International Responsibility

1. Fundamental to the exercise of diplomatic responsibility is the necessity to have effective mechanisms for access to information. In such a situation, proper professional management of the Foreign Ministry should establish and maintain a “privileged communication network,” consisting of all its foreign diplomatic missions.

2.  It is imperative for each State to assess fully the existence and extent of its relations with other States. It must also repair any damage caused through the behaviour of the State itself or through its representatives or its citizens. This will help to preserve the quality of its relations with other States and avoid the threat of retaliation through an act of force or simply avoid being discredited in the international community.

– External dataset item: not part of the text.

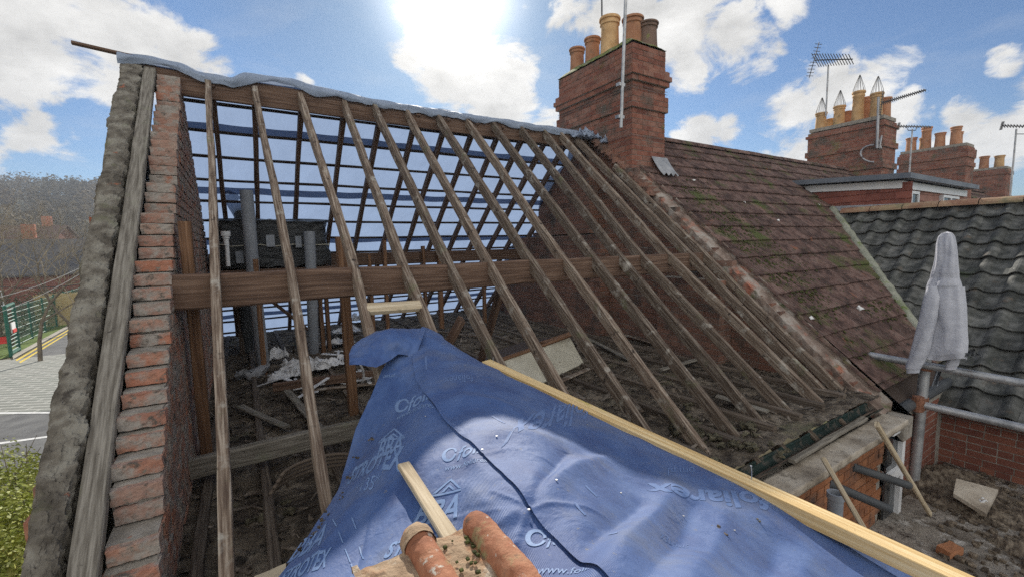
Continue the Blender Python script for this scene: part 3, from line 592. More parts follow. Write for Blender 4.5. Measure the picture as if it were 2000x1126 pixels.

3. The international responsibility which ensures the repair is due to a legal violation. Eventually, the malfeasance can lead to a dispute likely to be settled in international arbitration courts. It is the international responsibility of a State imputed to have committed a wrongful act to another State under international law to repair the damage to that State through an apology or agreed reparation. To agree that a wrongful act has been committed a State admits to the elements of liability.

4. Currently, international law regarding a State’s responsibility for international crimes is a developing area gaining more and more attention. In this regard, the State, in certain circumstances, subject to the primacy of international law, assumes the international responsibility of arresting and taking legal action against war criminals.

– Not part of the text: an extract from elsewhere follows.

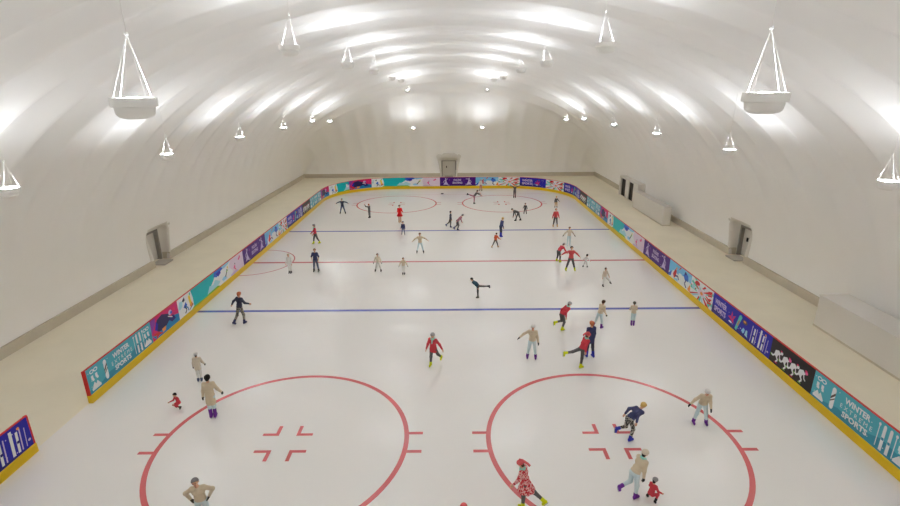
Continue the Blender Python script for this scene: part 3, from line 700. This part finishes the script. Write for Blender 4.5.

5. The theory of State responsibility in the international legal order is relatively recent. In the nineteenth century the notion of absolute sovereignty of the State left no room for conceiving any responsible to another State. The later emergence of the modern theory of rule of law resulted in accommodating the issue of State responsibility. The development of the theory of liability owes much to the legal outcomes of the damage caused by States (and their citizens) to nationals of other countries.

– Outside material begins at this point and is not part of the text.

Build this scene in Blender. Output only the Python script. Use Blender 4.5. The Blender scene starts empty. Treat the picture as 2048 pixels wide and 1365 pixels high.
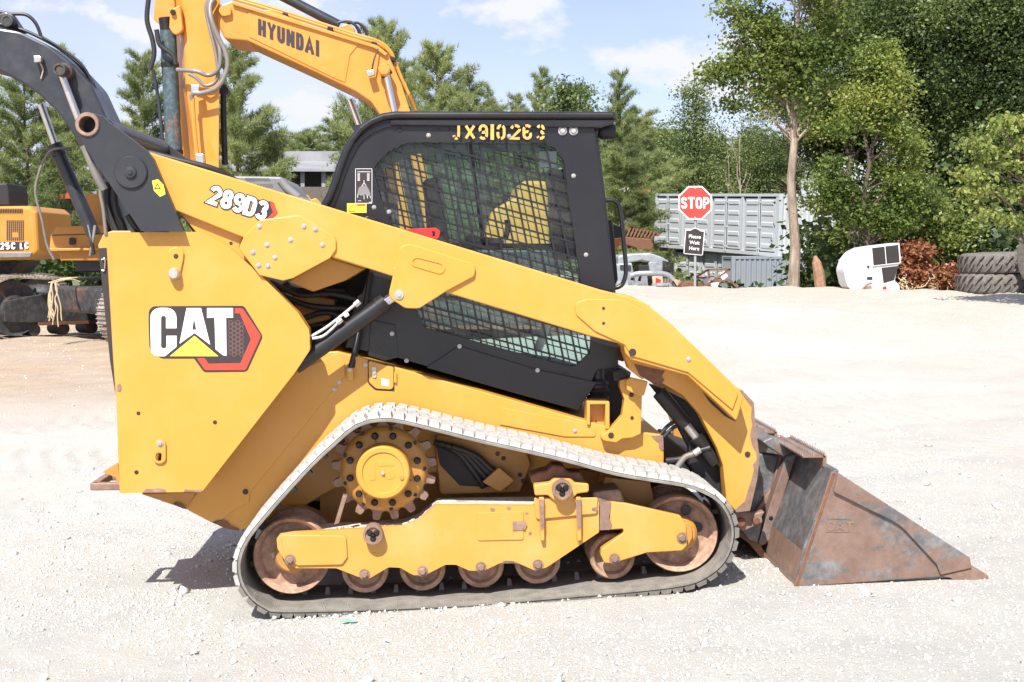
import bpy, bmesh, math, random
import numpy as np
from mathutils import Vector, Matrix, Euler
from mathutils.geometry import tessellate_polygon

# ------------------------------------------------------------------ camera, sky, sun, exposure
scene = bpy.context.scene
FOC = 2800.0; CX = 1024.0; CY = 682.5
CAM = Vector((0.0, 0.0, 1.52))
PITCH = math.atan((CY - 500.0) / FOC)
YAW = math.radians(2.95)
cd = bpy.data.cameras.new("camera")
cam = bpy.data.objects.new("camera", cd); scene.collection.objects.link(cam)
cam.location = CAM
cam.rotation_euler = (math.radians(90) - PITCH, 0, -YAW)
cd.sensor_width = 36.0; cd.lens = 36.0 * FOC / 2048.0
cd.clip_start = 0.1; cd.clip_end = 3000
scene.camera = cam
CAMROT = Euler((math.radians(90) - PITCH, 0, -YAW)).to_matrix()

SUNDIR = Vector((-0.30, -0.78, 1.02)).normalized()      # towards the sun
sun_el = math.asin(SUNDIR.z); sun_az = math.atan2(SUNDIR.x, SUNDIR.y)
world = bpy.data.worlds.new("World"); scene.world = world; world.use_nodes = True
nt = world.node_tree; nt.nodes.clear()
N = nt.nodes.new; L = nt.links.new
sky = N('ShaderNodeTexSky'); sky.sky_type = 'NISHITA'; sky.sun_disc = False
sky.sun_elevation = sun_el; sky.sun_rotation = sun_az
sky.air_density = 1.0; sky.dust_density = 0.6; sky.ozone_density = 1.3
SKY_STRENGTH = 0.105
geo = N('ShaderNodeNewGeometry')
tc = N('ShaderNodeTexCoord')
sep = N('ShaderNodeSeparateXYZ'); L(tc.outputs['Generated'], sep.inputs[0])
def wm(op, a, b=None, clamp=False):
    n = N('ShaderNodeMath'); n.operation = op; n.use_clamp = clamp
    for i, v in enumerate((a, b)):
        if v is None: continue
        if isinstance(v, (int, float)): n.inputs[i].default_value = v
        else: L(v, n.inputs[i])
    return n.outputs[0]
mp1 = N('ShaderNodeMapping'); mp1.inputs['Scale'].default_value = (10.0, 10.0, 19.0); mp1.inputs['Location'].default_value = (1.7, 0.4, 2.2); L(tc.outputs['Generated'], mp1.inputs[0])
nz = N('ShaderNodeTexNoise'); nz.inputs['Scale'].default_value = 1.0; nz.inputs['Detail'].default_value = 10
nz.inputs['Roughness'].default_value = 0.56; L(mp1.outputs[0], nz.inputs['Vector'])
nz2 = N('ShaderNodeTexNoise'); nz2.inputs['Scale'].default_value = 0.3; nz2.inputs['Detail'].default_value = 4; L(mp1.outputs[0], nz2.inputs['Vector'])
rpa = N('ShaderNodeValToRGB'); rpa.color_ramp.elements[0].position = 0.51; rpa.color_ramp.elements[1].position = 0.61
L(nz.outputs['Fac'], rpa.inputs[0])
rpb = N('ShaderNodeValToRGB'); rpb.color_ramp.elements[0].position = 0.35; rpb.color_ramp.elements[1].position = 0.65
rpb.color_ramp.elements[1].color = (.5, .5, .5, 1); L(nz2.outputs['Fac'], rpb.inputs[0])
class _o: pass
rp = _o(); rp.outputs = [wm('MAXIMUM', rpa.outputs[0], rpb.outputs[0])]
mixc = N('ShaderNodeMix'); mixc.data_type = 'RGBA'
skm = N('ShaderNodeMix'); skm.data_type = 'RGBA'; skm.blend_type = 'MULTIPLY'; skm.inputs[0].default_value = 1.0
L(sky.outputs[0], skm.inputs[6]); skm.inputs[7].default_value = (0.80, 0.72, 0.92, 1)
L(rp.outputs[0], mixc.inputs[0]); L(skm.outputs[2], mixc.inputs[6]); mixc.inputs[7].default_value = (4.6, 4.7, 5.05, 1)
bg = N('ShaderNodeBackground'); bg.inputs['Strength'].default_value = SKY_STRENGTH
L(mixc.outputs[2], bg.inputs['Color'])
out = N('ShaderNodeOutputWorld'); L(bg.outputs[0], out.inputs['Surface'])

sl = bpy.data.lights.new("sun", 'SUN'); sl.energy = 4.4; sl.angle = math.radians(0.5); sl.color = (1.0, 0.965, 0.90)
so = bpy.data.objects.new("sun", sl); scene.collection.objects.link(so)
so.rotation_euler = (-SUNDIR).to_track_quat('-Z', 'Y').to_euler(); so.location = (0, 0, 40)

vs = scene.view_settings
vs.view_transform = 'Standard'; vs.look = 'None'; vs.gamma = 1.0; vs.use_curve_mapping = False; vs.exposure = 0.95
scene.cycles.max_bounces = 8; scene.cycles.transparent_max_bounces = 24
scene.cycles.use_denoising = True

# ------------------------------------------------------------------ pixel <-> place
def at(px, py, Y):
    d = CAMROT @ Vector((px - CX, CY - py, -FOC))
    return CAM + d * (Y / d.y)
def atz(px, py, z):
    d = CAMROT @ Vector((px - CX, CY - py, -FOC))
    return CAM + d * ((z - CAM.z) / d.z)
def mpp(px, Y):                       # metres per photograph pixel at this depth
    return (at(px + 1, 500, Y) - at(px, 500, Y)).length

# ------------------------------------------------------------------ objects
def link(o): scene.collection.objects.link(o); return o
def thing(name, loc, label, cat, group=None, kind=None):
    o = link(bpy.data.objects.new(name, None)); o.location = loc; o.empty_display_size = 0.2
    tag(o, label, cat, group, kind); return o
def tag(o, label=None, cat=None, group=None, kind=None):
    if label: o['label'] = label
    if cat: o['category'] = cat
    if group: o['group'] = group
    if kind: o['kind'] = kind
    return o
def base_of(p):
    v = Vector((0, 0, 0))
    while p is not None: v += p.location; p = p.parent
    return v
def mk(name, verts, faces, mat, parent=None, local=False, smooth=False, bevel=0.0, seg=2):
    off = Vector((0, 0, 0)) if (local or parent is None) else base_of(parent)
    me = bpy.data.meshes.new(name)
    me.from_pydata([tuple(Vector(v) - off) for v in verts], [], faces)
    me.update()
    if isinstance(mat, (list, tuple)):
        for m in mat: me.materials.append(m)
    elif mat: me.materials.append(mat)
    if smooth:
        me.polygons.foreach_set('use_smooth', [True] * len(me.polygons))
        try: me.set_sharp_from_angle(angle=math.radians(38))
        except Exception: pass
    o = link(bpy.data.objects.new(name, me)); o.parent = parent
    if bevel > 0: add_bevel(o, bevel, seg)
    return o
def add_bevel(o, w, seg=2):
    b = o.modifiers.new("bevel", 'BEVEL'); b.width = w; b.segments = seg; b.limit_method = 'ANGLE'; b.angle_limit = math.radians(35)
    b.harden_normals = False
def share(o, loc, parent, rot=None, scale=None, name=None):
    c = link(bpy.data.objects.new(name or o.name.split('.')[0], o.data)); c.parent = parent
    c.location = Vector(loc) - base_of(parent)
    if rot: c.rotation_euler = rot
    if scale: c.scale = scale
    return c
def copy_tree(o, off, parent=None, skip=()):
    c = o.copy(); link(c); c.parent = parent
    if parent is None or True:
        c.location = o.location + (Vector(off) if off is not None else Vector((0, 0, 0)))
    for ch in list(o.children):
        if ch.name.split('.')[0] in skip: continue
        copy_tree(ch, None, c, skip)
    return c

def fillet(pts):
    """px polygon; a third number at a point rounds that corner by so many px"""
    out = []; n = len(pts)
    for i, p in enumerate(pts):
        if len(p) < 3 or p[2] <= 0: out.append((p[0], p[1])); continue
        a = Vector(pts[i - 1][:2]); b = Vector(p[:2]); c = Vector(pts[(i + 1) % n][:2])
        u = (a - b); v = (c - b); lu, lv = u.length, v.length; u.normalize(); v.normalize()
        ang = math.acos(max(-1, min(1, u.dot(v))))
        if ang > 3.0: out.append((p[0], p[1])); continue
        t = min(p[2] / math.tan(ang / 2), lu * .48, lv * .48); r = t * math.tan(ang / 2)
        s = b + u * t; e = b + v * t
        k = 5
        ctr = b + (u + v).normalized() * (r / math.sin(ang / 2))
        a0 = math.atan2(s.y - ctr.y, s.x - ctr.x); a1 = math.atan2(e.y - ctr.y, e.x - ctr.x)
        d = (a1 - a0 + math.pi) % (2 * math.pi) - math.pi
        for j in range(k + 1):
            q = a0 + d * j / k; out.append((ctr.x + r * math.cos(q), ctr.y + r * math.sin(q)))
    return out
def circ(px, py, r, n=24, r2=None, rot=0):
    r2 = r2 or r
    return [(px + r * math.cos(rot + 2 * math.pi * i / n), py + r2 * math.sin(rot + 2 * math.pi * i / n)) for i in range(n)]
def clean2(poly):
    out = []
    for p in poly:
        if not out or (abs(p[0] - out[-1][0]) + abs(p[1] - out[-1][1])) > 1e-4: out.append(p)
    if (abs(out[0][0] - out[-1][0]) + abs(out[0][1] - out[-1][1])) < 1e-4: out.pop()
    return out
def flatw(loops3):
    """triangulate loops of xz points"""
    tess = tessellate_polygon([[Vector((v.x, v.z, 0)) for v in lp] for lp in loops3])
    return tess
def prism(name, pts, Y, depth, mat, parent=None, holes=(), bevel=0.0, seg=2, smooth=False):
    """solid plate: px outline traced on the plane y=Y, running straight back by depth"""
    loops = [clean2(fillet(pts))] + [clean2(fillet(h)) for h in holes]
    L3 = [[at(x, y, Y) for x, y in lp] for lp in loops]
    return prism3(name, L3, depth, mat, parent, bevel, seg, smooth)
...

6. In the current development of international law, there is support of the State’s responsibility for enacting laws contrary to international legal order, some of which may be clearly opposed to an agreement to which it is a signatory.

7. There have been cases where a country (USA) has claimed responsibility for unlawful acts of individuals or companies done outside its territory (in another country), by imposing penalties on them for committing such acts. Such have been the known cases of application of the US Foreign Corrupt Practices Act which prohibits “any offer, payment or promise of any value made directly or through intermediaries to any foreign official, who is part of the government, a state-owned company or a public international organisation or any foreign political party or candidate, with the aim of influencing any act or decision of that person, or induce it to exert its influence with a foreign government to assist him in obtaining or retaining business, allocate the business to any other person, or securing any improper advantage.”

8. Some States have often invoked circumstances precluding any international responsibility ascribed to them. In such cases, there are agreements between the States concerned alluding to force majeure, (though this is usually not successfully invoked to evade the payment of a debt), the state of need and distress, and self-defence under Article 51 of the United Nations Charter.